Higher market values are allowing at least one broker-dealer to sing a merrier song.

For the first time in a few quarters, Raymond James beat analysts’ earnings estimates for the first quarter of 2024, ended Dec. 31, logging adjusted quarterly net income of $2.40 per diluted share against the analyst consensus estimate of $2.26—a 14 cent surprise. The firm reported $3.01 billion in net revenues for the quarter, an 8% increase over last year’s fiscal first quarter, based on what CEO and Chairman Paul Reilly said in an earnings call were record client assets. The company hasn’t beat estimates in the past three quarters.

However, at the same time, the St. Petersburg, Fla.-based broker-dealer, one of the country’s largest IBDs, has seen flat recruitment and it has suffered losses in its cash sweep programs—bank accounts that make money on short-term brokerage account cash sitting idle—as clients shifted into higher-yielding accounts to take advantage of higher interest rates, an activity known as cash sorting.

“Quarterly net revenues increased 8% over the prior year’s fiscal first quarter primarily driven by higher asset management and related administrative fees,” said Raymond James in its earnings statement. “Sequentially, quarterly net revenues decreased 1% primarily due to lower asset management and related administrative fees and investment banking revenues which were partially offset by higher brokerage revenues.”

For most broker-dealers, including Raymond James, the economy of the past two years has been a double-edged sword: Lower stock market prices until last year's fourth qaurter have hurt assets (and thus management fees) while higher interest rates for a time allowed these companies to earn interest on money they were sitting on in brokerage accounts.

But clients like higher interest rates, too, and started to show it. Last summer, Moody’s Investors Service said all four of the independent broker-dealers were seeing their bottom lines crimped by cash sorting. Pretax earnings and revenues were hurt as clients sought higher-yielding alternatives.

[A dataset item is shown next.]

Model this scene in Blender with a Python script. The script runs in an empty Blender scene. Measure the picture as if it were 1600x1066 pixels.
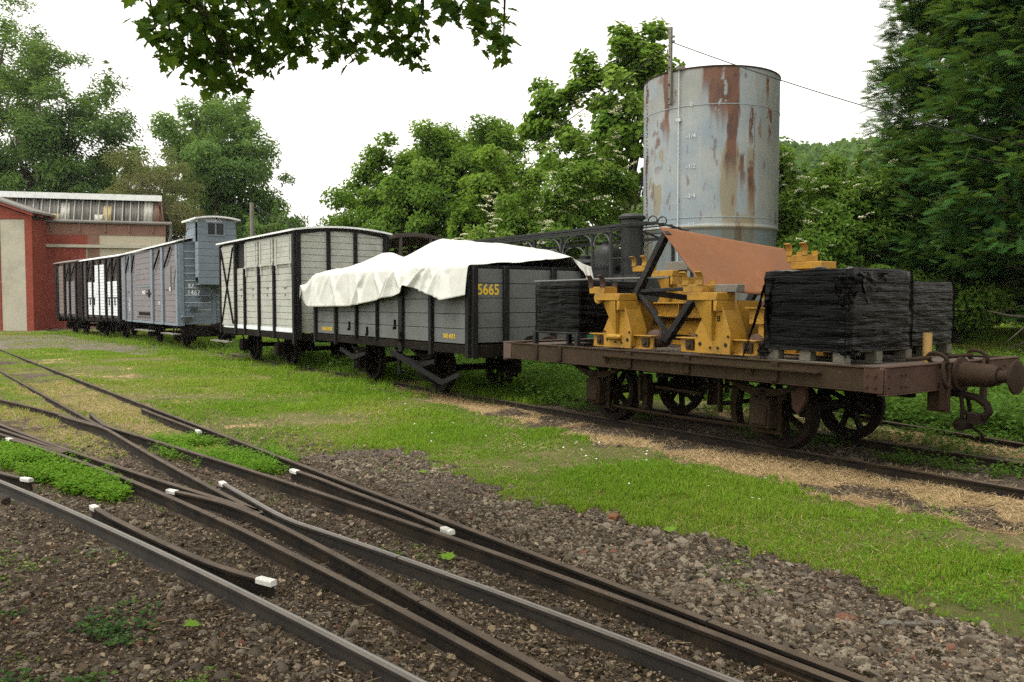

Raymond James launched its Enhanced Savings Program last March; it allows clients from the firm’s Private Client Group to park money in high-yield bank accounts. The program raised $2.7 billion in its first month, and stood at $14.5 billion at the end of 2023. However, in total, the company’s balances from that program and its domestic cash sweep balances were at $58 billion, a 4% decline from December 2022 (though it was up 3% over September 2023). Much of the trouble was in the bank segment.

At the same time, advisor recruitment has been disappointing: The total advisor count was 8,710, just a hair above the 8,699 count at the end of 2022. The struggles of the advisory industry are well known, as many advisors are aging out of the industry and companies have struggled to replace them, competing against deep-pocketed RIA aggregators ravenous for talent.

Still, CFRA analyst Michael Elliott said in an email that he rates Raymond James a “hold.”  

After reaching a share price of $123.40 in November 2022, Raymond James’s price cratered last year to around $84. Many firms tied to banks were scarred by the regional banking crisis that caused Silicon Valley Bank, Signature Bank and First Republic to founder. But those banks’ problems were fairly particular, and many analysts said that otherwise healthy broker-dealers were getting tarred unfairly with the same brush. In fact, Raymond James said that its new Enhanced Savings Program had benefited from the collapse of other banks. Raymond James traded at closer to $114 Friday afternoon.

As far as the recruiting issues, Reilly, said that the company's fit for advisors has always been more important for recruiting than cutting bigger checks. “We rarely match the highest offer,” he said in the earnings webcast. But he conceded transition assistance has gone up. He added that the flat recruitment numbers were misleading because the company had been acquiring larger teams whose businesses keep growing even as people retire. “We had a lot of retirements … but the retirements, almost all of them have transition plans.” He also says some people aren’t counted when they move to the company’s RIA channel.

The RIA world has challenging the broker-dealer model in other ways in its thirst to pick away advisors, Reilly hinted, pointing to aggregators backed by the deep pockets of private equity.

“Probably the biggest change in the competitive landscape has been RIA roll-ups that pay prices [for advisory firms] that we can’t quite figure out, and it’s a bet on aggregating and being able to go to market at some point even though those higher multiples are much bigger than public multiples. So that’s a new competitor that’s kind of led price.”

Reilly, the company chairman, turned heads in early January when it was announced his total compensation had doubled for 2023, rising to $34.9 million from $17.6 million in 2022.